Starting at the first line of the listing below, repeat each line exactly until the line containing "person('woman in green", which you include. Leave out pictures.
◇ ◇ ◇ ◇ ◇
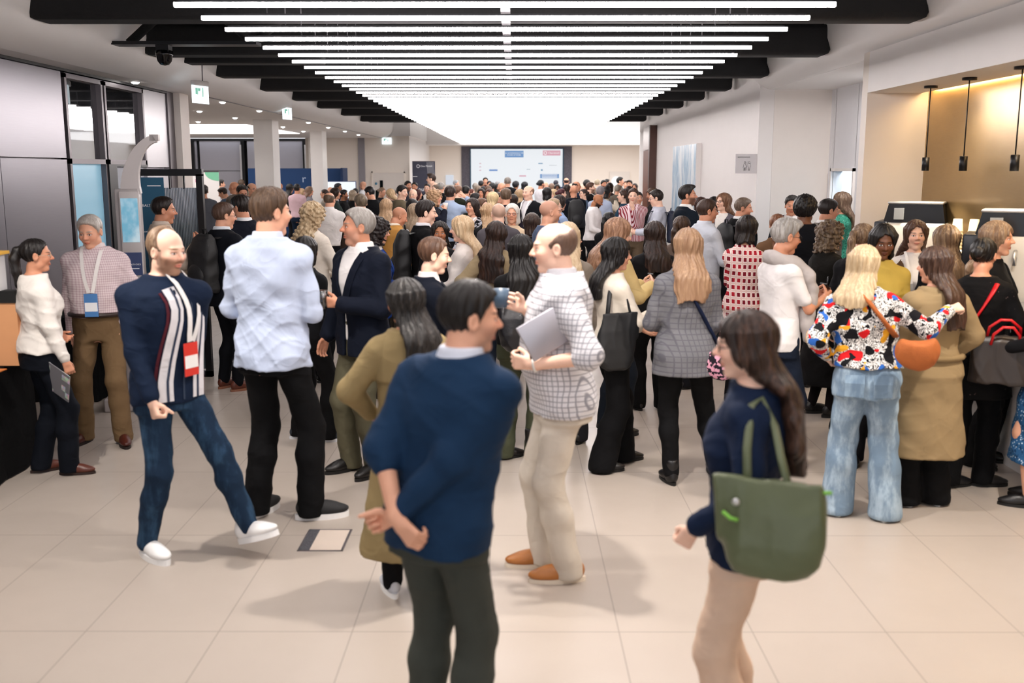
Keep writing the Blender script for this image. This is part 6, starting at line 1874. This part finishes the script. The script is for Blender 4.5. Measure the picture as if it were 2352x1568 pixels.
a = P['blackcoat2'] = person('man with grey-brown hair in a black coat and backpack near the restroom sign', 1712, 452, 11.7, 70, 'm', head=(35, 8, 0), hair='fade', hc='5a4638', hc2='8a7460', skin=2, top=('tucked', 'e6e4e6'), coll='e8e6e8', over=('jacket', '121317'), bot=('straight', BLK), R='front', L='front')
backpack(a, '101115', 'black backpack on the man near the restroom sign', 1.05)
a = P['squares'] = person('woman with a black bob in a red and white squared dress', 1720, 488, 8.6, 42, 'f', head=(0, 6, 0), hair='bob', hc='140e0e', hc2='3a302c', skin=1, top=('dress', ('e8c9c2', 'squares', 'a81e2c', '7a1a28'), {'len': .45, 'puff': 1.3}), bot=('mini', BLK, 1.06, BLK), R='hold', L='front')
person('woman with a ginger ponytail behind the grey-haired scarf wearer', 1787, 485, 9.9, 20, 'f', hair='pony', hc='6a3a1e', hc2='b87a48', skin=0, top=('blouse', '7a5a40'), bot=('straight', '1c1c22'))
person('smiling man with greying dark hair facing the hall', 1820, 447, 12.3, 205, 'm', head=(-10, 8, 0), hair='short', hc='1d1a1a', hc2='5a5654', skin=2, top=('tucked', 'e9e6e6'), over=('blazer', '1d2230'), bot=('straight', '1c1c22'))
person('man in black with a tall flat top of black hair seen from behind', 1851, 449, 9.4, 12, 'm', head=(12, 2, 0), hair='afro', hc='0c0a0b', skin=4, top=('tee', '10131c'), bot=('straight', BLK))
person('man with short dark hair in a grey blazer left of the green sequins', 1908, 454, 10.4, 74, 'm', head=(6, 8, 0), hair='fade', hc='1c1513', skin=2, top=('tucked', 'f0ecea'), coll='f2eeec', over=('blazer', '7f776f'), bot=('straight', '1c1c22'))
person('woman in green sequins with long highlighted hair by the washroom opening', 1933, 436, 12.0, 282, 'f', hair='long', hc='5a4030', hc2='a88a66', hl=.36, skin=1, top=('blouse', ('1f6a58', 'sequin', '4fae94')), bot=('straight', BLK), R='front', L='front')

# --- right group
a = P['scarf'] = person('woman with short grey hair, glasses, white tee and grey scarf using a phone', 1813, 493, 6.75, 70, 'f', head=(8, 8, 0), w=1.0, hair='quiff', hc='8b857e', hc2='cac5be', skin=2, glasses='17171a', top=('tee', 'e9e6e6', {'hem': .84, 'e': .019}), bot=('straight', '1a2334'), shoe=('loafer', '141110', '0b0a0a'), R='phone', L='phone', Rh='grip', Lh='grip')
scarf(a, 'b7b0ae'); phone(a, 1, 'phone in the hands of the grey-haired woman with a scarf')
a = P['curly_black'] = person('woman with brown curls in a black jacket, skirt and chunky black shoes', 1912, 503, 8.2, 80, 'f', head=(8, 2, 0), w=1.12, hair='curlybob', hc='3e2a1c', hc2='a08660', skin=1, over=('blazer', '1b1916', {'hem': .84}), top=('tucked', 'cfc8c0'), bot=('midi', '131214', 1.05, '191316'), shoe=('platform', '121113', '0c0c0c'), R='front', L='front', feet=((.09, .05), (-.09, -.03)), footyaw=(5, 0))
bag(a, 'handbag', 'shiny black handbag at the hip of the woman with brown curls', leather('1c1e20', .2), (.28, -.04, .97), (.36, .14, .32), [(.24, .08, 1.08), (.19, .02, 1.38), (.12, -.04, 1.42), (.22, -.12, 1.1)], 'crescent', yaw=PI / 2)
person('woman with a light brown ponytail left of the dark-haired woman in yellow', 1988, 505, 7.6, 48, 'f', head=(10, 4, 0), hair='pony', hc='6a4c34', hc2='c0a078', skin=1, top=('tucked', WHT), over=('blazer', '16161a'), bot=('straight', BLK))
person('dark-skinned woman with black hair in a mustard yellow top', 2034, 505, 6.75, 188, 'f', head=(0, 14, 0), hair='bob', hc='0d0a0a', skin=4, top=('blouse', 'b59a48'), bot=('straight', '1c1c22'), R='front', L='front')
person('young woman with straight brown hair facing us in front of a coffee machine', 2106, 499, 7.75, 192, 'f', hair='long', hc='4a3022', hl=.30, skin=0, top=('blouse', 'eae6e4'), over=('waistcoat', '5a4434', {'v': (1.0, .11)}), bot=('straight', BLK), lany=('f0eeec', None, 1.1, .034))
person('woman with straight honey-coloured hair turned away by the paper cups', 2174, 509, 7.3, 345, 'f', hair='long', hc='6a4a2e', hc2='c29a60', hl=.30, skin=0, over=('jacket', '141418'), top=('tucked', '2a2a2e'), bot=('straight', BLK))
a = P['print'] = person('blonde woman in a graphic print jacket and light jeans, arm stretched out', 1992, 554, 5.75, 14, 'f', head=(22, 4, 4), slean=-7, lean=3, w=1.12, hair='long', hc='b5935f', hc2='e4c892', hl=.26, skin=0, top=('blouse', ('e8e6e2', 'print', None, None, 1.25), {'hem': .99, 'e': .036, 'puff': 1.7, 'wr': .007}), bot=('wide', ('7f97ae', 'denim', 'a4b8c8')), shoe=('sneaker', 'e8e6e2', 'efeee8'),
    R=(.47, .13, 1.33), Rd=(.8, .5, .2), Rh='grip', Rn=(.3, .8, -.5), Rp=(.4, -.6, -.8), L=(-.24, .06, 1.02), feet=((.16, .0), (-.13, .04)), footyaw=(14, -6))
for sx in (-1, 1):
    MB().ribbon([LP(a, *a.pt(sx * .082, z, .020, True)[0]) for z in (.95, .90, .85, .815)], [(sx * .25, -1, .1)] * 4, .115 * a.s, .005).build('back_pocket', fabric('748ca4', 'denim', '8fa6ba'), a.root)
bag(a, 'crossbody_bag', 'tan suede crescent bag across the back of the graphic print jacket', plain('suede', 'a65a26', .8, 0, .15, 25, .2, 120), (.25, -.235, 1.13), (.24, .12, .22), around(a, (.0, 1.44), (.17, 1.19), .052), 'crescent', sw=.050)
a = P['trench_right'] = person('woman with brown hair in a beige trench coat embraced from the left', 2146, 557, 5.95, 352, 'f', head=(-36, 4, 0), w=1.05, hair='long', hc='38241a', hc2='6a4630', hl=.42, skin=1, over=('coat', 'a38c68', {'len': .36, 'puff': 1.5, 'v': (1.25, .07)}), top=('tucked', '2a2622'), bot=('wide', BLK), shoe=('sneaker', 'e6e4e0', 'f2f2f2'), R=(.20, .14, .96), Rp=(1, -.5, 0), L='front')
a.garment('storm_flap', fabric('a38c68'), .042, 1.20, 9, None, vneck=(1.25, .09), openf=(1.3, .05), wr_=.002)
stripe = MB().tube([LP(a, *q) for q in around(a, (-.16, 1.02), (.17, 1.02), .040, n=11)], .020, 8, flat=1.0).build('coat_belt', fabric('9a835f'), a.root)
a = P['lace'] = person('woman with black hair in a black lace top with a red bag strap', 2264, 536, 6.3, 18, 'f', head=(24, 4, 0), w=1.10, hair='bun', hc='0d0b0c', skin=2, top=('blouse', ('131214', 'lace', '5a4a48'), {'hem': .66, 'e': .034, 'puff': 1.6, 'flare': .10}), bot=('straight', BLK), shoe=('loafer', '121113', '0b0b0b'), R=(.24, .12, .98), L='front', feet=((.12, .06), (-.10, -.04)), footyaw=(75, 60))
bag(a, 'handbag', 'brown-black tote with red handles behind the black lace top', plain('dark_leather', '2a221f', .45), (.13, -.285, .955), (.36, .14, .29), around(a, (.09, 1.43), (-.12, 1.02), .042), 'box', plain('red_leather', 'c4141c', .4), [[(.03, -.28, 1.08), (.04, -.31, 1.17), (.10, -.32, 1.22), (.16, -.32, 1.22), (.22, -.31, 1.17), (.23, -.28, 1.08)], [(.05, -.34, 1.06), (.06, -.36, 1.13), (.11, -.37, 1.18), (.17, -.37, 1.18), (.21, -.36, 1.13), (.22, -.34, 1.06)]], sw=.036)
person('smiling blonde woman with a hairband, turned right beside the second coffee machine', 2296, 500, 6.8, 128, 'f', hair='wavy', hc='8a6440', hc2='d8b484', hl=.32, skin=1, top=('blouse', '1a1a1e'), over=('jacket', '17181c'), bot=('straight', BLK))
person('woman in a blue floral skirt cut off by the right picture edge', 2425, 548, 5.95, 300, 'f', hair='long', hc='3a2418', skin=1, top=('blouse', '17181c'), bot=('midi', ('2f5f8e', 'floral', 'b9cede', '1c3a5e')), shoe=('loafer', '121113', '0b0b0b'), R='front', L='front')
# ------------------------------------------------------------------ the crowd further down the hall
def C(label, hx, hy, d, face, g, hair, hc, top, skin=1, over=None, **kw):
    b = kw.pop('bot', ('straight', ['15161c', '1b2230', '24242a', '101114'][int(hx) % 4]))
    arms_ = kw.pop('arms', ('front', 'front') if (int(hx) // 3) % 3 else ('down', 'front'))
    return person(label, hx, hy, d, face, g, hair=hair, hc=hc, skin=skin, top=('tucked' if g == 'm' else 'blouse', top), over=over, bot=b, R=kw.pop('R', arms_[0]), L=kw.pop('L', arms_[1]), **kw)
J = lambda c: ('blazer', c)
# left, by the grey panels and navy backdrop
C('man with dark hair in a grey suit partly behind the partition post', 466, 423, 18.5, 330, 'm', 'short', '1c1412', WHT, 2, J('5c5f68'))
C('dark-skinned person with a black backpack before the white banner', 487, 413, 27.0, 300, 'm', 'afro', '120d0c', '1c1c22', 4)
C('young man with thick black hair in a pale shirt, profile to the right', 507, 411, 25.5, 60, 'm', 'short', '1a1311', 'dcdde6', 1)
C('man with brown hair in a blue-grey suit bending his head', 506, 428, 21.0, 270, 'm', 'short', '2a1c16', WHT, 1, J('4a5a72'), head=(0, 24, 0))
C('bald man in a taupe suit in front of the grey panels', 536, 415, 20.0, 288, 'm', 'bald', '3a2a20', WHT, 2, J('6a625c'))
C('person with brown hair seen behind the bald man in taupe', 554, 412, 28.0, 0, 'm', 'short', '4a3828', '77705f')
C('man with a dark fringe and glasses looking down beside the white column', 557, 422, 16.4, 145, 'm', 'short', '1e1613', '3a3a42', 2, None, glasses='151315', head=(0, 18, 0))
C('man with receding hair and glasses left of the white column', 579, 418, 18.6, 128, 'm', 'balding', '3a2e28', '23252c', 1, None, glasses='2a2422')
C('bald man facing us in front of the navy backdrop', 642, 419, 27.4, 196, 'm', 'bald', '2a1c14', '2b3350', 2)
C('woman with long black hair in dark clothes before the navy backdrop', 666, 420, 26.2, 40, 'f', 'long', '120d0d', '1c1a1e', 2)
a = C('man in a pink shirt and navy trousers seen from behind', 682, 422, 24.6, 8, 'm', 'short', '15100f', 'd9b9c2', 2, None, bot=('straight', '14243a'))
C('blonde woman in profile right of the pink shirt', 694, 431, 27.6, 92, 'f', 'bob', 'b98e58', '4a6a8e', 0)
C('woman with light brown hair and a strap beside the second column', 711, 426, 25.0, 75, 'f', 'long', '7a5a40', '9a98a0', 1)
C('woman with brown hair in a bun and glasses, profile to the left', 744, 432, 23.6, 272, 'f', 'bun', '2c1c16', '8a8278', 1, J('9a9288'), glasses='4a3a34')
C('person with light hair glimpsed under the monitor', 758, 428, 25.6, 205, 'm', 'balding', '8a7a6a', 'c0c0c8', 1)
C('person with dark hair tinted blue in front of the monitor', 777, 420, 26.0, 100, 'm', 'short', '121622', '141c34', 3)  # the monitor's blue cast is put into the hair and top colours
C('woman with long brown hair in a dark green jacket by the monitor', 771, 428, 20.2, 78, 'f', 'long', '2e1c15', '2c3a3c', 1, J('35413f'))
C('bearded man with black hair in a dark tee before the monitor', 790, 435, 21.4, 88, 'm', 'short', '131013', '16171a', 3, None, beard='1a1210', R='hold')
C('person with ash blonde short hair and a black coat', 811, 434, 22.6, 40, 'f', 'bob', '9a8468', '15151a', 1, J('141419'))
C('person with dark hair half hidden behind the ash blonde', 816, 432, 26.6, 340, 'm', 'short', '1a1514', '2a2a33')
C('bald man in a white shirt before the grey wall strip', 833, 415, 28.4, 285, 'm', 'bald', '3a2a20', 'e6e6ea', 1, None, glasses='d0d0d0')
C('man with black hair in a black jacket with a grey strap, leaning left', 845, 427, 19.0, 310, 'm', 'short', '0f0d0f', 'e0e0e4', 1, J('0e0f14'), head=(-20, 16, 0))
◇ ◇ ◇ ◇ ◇
■ **COMPLETE OUTPUT**:
Keep writing the Blender script for this image. This is part 6, starting at line 1874. This part finishes the script. The script is for Blender 4.5. Measure the picture as if it were 2352x1568 pixels.
a = P['blackcoat2'] = person('man with grey-brown hair in a black coat and backpack near the restroom sign', 1712, 452, 11.7, 70, 'm', head=(35, 8, 0), hair='fade', hc='5a4638', hc2='8a7460', skin=2, top=('tucked', 'e6e4e6'), coll='e8e6e8', over=('jacket', '121317'), bot=('straight', BLK), R='front', L='front')
backpack(a, '101115', 'black backpack on the man near the restroom sign', 1.05)
a = P['squares'] = person('woman with a black bob in a red and white squared dress', 1720, 488, 8.6, 42, 'f', head=(0, 6, 0), hair='bob', hc='140e0e', hc2='3a302c', skin=1, top=('dress', ('e8c9c2', 'squares', 'a81e2c', '7a1a28'), {'len': .45, 'puff': 1.3}), bot=('mini', BLK, 1.06, BLK), R='hold', L='front')
person('woman with a ginger ponytail behind the grey-haired scarf wearer', 1787, 485, 9.9, 20, 'f', hair='pony', hc='6a3a1e', hc2='b87a48', skin=0, top=('blouse', '7a5a40'), bot=('straight', '1c1c22'))
person('smiling man with greying dark hair facing the hall', 1820, 447, 12.3, 205, 'm', head=(-10, 8, 0), hair='short', hc='1d1a1a', hc2='5a5654', skin=2, top=('tucked', 'e9e6e6'), over=('blazer', '1d2230'), bot=('straight', '1c1c22'))
person('man in black with a tall flat top of black hair seen from behind', 1851, 449, 9.4, 12, 'm', head=(12, 2, 0), hair='afro', hc='0c0a0b', skin=4, top=('tee', '10131c'), bot=('straight', BLK))
person('man with short dark hair in a grey blazer left of the green sequins', 1908, 454, 10.4, 74, 'm', head=(6, 8, 0), hair='fade', hc='1c1513', skin=2, top=('tucked', 'f0ecea'), coll='f2eeec', over=('blazer', '7f776f'), bot=('straight', '1c1c22'))
person('woman in green sequins with long highlighted hair by the washroom opening', 1933, 436, 12.0, 282, 'f', hair='long', hc='5a4030', hc2='a88a66', hl=.36, skin=1, top=('blouse', ('1f6a58', 'sequin', '4fae94')), bot=('straight', BLK), R='front', L='front')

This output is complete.